● Goal
Go through the lines below. Copy those with "extends".

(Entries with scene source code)
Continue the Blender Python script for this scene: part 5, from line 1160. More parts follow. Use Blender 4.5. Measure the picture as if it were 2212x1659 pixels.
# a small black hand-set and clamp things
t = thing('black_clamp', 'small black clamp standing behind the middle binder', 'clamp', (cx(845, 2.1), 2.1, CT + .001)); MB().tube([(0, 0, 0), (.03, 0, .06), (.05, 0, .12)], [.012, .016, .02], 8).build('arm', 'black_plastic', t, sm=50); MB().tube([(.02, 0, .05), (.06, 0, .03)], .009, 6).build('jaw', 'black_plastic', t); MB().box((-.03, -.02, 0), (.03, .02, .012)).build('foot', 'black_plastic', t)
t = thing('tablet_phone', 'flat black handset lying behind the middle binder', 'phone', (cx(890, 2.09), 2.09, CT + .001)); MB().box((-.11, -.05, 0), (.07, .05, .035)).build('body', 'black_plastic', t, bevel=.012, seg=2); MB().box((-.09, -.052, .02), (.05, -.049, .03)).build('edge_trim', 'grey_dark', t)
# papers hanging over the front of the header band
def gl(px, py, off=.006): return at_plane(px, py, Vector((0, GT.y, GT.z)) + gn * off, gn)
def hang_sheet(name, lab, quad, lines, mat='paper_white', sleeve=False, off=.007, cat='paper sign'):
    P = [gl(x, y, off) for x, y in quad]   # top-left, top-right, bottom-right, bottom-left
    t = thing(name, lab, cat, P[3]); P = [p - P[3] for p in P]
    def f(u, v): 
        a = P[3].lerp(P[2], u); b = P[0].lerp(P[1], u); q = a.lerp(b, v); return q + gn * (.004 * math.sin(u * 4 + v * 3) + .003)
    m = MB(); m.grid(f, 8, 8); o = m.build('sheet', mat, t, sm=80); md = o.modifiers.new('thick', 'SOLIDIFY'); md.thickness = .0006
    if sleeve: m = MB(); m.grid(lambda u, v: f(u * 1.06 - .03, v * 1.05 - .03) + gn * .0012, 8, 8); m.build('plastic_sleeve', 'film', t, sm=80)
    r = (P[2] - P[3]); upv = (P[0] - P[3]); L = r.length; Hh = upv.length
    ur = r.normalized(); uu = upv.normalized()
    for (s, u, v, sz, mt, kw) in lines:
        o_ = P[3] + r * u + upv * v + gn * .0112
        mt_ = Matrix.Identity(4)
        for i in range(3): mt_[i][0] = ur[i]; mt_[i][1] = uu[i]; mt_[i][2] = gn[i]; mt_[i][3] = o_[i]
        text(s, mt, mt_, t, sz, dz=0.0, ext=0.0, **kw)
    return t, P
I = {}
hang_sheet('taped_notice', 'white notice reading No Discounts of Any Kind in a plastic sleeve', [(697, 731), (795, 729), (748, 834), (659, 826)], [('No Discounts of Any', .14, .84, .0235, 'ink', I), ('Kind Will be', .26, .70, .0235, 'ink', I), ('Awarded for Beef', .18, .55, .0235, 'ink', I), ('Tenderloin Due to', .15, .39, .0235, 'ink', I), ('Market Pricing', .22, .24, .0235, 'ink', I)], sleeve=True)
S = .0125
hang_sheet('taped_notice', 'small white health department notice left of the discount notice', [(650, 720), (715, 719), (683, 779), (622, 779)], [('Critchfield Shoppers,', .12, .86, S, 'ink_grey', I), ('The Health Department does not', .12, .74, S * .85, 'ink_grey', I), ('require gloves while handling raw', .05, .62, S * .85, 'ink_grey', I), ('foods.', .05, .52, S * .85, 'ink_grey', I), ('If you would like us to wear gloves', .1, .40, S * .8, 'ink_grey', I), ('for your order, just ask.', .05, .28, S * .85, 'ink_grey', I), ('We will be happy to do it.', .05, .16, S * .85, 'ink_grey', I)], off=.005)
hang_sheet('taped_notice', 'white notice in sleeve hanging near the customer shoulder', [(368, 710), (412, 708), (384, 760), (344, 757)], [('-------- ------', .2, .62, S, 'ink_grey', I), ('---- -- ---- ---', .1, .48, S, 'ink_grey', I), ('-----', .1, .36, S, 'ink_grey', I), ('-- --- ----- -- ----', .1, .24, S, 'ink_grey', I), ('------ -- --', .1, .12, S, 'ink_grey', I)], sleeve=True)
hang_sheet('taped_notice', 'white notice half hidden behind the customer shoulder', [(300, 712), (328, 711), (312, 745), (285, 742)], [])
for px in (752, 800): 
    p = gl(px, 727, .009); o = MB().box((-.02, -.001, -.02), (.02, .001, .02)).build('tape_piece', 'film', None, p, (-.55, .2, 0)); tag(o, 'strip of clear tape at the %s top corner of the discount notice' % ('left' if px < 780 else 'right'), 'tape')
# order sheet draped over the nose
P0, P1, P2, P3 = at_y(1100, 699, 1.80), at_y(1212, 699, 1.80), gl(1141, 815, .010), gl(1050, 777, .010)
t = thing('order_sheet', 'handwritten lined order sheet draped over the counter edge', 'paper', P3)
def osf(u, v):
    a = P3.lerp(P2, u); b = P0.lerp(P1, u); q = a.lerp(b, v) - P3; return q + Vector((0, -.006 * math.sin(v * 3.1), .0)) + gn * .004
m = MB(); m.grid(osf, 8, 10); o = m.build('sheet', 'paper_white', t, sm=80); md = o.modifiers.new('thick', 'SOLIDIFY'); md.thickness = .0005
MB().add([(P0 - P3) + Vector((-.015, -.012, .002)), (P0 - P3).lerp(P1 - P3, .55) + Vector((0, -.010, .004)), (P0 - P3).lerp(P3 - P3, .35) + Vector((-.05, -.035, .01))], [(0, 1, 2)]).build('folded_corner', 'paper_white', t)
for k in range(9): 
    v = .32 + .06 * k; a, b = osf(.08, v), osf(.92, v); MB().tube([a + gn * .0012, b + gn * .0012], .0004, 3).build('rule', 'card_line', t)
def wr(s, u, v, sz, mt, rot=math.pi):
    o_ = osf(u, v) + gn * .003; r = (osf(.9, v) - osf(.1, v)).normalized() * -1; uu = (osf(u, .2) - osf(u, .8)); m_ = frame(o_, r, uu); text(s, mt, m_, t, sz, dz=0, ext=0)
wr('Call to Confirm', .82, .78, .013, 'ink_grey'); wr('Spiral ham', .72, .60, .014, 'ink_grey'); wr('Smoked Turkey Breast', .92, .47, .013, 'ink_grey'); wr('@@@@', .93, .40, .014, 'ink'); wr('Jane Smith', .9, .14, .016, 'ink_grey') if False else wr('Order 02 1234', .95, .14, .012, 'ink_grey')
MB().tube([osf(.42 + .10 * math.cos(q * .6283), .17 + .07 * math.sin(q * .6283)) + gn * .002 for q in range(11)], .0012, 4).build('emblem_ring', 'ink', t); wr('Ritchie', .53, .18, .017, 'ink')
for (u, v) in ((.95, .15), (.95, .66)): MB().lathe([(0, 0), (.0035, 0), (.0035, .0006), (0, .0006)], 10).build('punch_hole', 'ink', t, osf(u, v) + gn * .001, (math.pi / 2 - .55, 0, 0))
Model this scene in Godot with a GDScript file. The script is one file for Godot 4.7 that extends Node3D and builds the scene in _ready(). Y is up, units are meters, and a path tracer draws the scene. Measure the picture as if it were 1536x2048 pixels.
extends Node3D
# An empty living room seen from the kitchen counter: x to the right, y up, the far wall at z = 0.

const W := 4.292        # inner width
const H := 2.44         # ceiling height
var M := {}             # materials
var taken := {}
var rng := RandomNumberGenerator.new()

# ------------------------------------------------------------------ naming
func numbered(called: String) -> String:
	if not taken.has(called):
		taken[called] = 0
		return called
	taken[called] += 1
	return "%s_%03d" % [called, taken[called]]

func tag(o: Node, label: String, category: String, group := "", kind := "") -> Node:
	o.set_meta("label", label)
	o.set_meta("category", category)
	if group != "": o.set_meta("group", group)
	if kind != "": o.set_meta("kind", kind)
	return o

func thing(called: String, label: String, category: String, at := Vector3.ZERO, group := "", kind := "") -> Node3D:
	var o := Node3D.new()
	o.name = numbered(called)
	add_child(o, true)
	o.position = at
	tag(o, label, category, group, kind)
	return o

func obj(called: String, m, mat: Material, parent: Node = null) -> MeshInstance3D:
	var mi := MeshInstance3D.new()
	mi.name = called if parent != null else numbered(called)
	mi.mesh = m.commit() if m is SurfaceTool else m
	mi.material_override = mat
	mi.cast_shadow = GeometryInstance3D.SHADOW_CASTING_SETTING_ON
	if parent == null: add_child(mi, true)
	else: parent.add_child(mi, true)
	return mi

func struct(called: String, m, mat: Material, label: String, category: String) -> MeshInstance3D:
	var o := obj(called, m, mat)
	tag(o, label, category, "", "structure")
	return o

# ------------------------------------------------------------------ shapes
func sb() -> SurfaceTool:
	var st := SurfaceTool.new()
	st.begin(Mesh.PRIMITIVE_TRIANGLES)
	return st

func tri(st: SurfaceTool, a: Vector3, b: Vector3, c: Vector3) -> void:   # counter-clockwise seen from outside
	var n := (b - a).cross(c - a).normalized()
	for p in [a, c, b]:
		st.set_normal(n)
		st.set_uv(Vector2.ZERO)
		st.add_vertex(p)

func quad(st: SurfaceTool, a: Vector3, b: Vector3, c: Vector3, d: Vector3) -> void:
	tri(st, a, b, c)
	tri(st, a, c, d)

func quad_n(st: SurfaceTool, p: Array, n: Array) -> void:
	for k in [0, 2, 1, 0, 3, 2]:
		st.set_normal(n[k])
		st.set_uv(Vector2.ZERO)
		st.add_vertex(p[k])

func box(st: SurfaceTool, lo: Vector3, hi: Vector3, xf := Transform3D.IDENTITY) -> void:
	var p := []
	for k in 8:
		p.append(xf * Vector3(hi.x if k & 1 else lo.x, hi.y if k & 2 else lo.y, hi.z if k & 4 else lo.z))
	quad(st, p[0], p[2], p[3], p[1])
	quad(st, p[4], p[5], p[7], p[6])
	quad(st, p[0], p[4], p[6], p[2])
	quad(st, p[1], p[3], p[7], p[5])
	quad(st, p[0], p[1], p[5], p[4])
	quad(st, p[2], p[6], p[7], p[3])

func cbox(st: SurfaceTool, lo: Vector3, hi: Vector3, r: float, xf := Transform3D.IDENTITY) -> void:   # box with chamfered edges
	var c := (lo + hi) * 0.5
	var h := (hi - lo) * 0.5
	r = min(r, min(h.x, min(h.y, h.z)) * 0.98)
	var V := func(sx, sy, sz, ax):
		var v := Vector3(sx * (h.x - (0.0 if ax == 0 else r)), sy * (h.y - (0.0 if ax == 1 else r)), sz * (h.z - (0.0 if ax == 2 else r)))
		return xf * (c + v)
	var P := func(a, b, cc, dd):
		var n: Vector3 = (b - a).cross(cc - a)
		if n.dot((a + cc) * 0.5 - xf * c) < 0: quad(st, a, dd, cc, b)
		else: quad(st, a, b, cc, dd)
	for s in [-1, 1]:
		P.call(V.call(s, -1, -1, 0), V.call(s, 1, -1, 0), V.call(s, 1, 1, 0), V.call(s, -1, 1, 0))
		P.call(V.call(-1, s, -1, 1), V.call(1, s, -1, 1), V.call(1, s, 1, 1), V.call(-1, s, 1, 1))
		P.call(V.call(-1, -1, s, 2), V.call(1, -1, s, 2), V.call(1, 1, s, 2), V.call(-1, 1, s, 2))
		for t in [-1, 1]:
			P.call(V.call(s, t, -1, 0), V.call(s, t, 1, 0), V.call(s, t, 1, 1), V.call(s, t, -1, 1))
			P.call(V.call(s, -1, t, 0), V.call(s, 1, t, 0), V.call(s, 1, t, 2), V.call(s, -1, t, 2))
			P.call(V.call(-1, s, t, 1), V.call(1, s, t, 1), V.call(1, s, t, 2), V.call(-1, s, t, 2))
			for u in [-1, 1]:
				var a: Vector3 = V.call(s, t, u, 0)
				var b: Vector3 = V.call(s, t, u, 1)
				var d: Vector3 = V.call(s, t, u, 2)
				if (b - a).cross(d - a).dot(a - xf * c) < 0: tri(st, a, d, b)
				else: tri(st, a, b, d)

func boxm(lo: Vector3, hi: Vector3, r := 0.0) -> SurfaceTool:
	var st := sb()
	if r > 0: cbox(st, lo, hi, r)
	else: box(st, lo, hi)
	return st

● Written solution
Model this scene in Godot with a GDScript file. The script is one file for Godot 4.7 that extends Node3D and builds the scene in _ready(). Y is up, units are meters, and a path tracer draws the scene. Measure the picture as if it were 1536x2048 pixels.
extends Node3D